185 sindache elette nell’ultima tornata amministrativa, erano 12 nel 1946, una Novità Storica.
Le donne fanno le Sindache protempore, non si appropriano della carica di Sindache.
Essere sindache significa tessere relazioni, perché i saperi e le pratiche siano condivisi, affinché diventino patrimonio comune, esercitare la propria responsabilità, perché loro, le sindache hanno l’autorevolezza loro riconosciuta dalle donne e dagli uomini, che le hanno elette.
La pratica del “prendersi cura” rinnova la politica amministrativa e presenta la capacità generativa trasformatrice delle donne, all’interno del contesto sociale e culturale di ogni città.
Per trasformare la cultura misogina serve un nuovo ordine della convivenza, serve un’autorità che ponga i saperi e le sapienze, costruite nel tempo dal pensiero femminile come patrimonio e modalità da trasferire a donne e uomini. Le Sindache, quando non assumono la propria differenza sessuale, scivolano spesso in modalità di governo neutrali o mutuate da una tradizione patriarcale.
Conosco la difficoltà di prendere parola pubblicamente, per una donna, laddove si fa sempre più strada il dominio maschile, sottile, insinuante, pervadente, in qualche modo seducente.
Tuttavia, una volta presa la parola, solidamente, il contesto riprende vita, attraversa il corpo sessuato.
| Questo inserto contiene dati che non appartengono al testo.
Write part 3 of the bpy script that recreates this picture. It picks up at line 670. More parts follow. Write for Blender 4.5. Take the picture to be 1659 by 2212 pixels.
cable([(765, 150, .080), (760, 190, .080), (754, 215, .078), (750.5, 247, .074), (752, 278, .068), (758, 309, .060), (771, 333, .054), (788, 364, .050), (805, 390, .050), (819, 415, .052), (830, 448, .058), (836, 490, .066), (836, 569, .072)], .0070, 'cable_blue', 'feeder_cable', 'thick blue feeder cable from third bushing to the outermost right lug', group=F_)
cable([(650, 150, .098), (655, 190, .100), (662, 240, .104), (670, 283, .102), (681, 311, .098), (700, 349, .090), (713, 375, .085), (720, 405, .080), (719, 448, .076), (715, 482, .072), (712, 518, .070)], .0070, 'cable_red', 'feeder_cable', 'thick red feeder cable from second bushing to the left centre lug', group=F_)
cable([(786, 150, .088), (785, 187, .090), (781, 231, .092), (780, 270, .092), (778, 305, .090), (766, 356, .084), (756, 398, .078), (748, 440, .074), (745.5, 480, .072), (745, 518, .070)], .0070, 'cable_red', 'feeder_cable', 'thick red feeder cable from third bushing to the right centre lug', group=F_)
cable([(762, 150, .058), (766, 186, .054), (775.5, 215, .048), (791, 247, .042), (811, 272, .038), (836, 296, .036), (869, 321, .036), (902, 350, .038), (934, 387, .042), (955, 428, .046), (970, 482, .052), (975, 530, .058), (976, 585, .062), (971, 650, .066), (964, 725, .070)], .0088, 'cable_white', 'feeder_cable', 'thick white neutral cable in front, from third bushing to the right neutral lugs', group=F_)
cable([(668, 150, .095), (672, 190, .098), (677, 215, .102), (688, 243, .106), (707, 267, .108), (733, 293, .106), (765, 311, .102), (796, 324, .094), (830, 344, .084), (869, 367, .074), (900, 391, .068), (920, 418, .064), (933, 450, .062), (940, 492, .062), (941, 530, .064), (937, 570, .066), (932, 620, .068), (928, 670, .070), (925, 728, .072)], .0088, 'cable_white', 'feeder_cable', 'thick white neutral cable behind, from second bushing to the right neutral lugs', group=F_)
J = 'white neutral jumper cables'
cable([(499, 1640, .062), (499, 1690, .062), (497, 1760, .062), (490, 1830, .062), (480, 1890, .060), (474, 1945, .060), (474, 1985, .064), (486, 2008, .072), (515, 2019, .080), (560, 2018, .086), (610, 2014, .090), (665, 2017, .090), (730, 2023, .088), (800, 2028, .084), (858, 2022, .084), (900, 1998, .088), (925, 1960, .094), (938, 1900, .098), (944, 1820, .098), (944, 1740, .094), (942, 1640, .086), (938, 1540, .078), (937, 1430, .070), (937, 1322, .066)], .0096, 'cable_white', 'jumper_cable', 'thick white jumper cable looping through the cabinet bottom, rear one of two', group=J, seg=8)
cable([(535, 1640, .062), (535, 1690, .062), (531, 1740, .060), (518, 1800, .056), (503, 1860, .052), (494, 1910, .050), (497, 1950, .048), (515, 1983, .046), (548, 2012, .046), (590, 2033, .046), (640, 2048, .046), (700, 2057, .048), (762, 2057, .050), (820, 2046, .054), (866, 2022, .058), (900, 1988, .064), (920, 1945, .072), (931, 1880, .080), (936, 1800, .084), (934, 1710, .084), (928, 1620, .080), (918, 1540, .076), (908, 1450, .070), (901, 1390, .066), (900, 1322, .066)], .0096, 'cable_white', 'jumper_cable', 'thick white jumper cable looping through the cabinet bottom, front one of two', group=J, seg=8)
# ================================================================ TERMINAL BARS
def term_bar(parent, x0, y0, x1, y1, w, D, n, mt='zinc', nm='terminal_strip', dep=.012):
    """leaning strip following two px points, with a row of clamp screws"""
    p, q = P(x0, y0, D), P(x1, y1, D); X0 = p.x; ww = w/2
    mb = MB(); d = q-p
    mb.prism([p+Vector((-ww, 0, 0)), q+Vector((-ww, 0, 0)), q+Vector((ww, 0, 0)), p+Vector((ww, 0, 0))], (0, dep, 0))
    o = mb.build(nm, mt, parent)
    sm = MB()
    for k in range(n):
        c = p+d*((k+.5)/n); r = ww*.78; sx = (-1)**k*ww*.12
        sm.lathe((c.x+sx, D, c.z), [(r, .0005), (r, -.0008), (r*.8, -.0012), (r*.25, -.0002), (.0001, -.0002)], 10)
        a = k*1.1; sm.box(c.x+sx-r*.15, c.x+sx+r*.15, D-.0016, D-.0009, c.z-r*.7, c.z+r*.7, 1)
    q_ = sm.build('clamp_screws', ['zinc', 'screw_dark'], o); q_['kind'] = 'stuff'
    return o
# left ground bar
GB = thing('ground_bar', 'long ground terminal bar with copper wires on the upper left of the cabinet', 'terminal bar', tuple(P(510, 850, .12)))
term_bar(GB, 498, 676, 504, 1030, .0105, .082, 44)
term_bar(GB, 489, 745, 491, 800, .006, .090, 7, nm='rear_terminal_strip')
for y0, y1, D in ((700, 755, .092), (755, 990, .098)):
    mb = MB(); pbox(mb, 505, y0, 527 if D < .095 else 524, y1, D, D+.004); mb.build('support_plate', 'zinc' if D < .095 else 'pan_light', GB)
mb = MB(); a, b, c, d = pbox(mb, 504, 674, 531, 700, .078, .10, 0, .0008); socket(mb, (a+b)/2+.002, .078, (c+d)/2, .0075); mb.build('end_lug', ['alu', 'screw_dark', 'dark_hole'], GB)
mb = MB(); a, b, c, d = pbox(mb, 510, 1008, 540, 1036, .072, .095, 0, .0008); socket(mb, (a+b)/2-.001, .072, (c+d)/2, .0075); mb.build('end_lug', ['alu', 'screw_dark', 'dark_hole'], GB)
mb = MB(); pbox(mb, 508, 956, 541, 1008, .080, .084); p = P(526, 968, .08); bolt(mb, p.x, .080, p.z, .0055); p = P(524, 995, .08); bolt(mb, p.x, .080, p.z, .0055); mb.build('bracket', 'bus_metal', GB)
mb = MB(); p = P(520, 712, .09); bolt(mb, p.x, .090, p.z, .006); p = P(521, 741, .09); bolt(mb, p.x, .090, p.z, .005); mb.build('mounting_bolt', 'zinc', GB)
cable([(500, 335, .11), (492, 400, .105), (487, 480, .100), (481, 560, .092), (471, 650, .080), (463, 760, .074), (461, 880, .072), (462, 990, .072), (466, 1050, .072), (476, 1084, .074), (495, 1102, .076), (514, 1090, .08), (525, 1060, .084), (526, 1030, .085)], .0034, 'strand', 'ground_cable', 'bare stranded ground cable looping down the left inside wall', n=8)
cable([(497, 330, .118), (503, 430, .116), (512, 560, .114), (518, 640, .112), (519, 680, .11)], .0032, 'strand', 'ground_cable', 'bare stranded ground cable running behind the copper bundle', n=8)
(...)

Le Sindache elette nell’ultima tornata hanno l’occasione di costruire comunità di prossimità che tentano di limitare le solitudini sociali, di promuovere l’architettura sociale, di ridefinire l’urbanistica, di provare a custodire ciò che vive intorno, comprese le persone che vengono da terre lontane.
Care Sindache, vi auguriamo di poter vivere pienamente la fortuna di essere donne, e di poter condividere insieme a tutte noi della Novità Storica i doni e le invenzioni che Andranno ad arricchire il patrimonio della nuova civiltà che stiamo costruendo.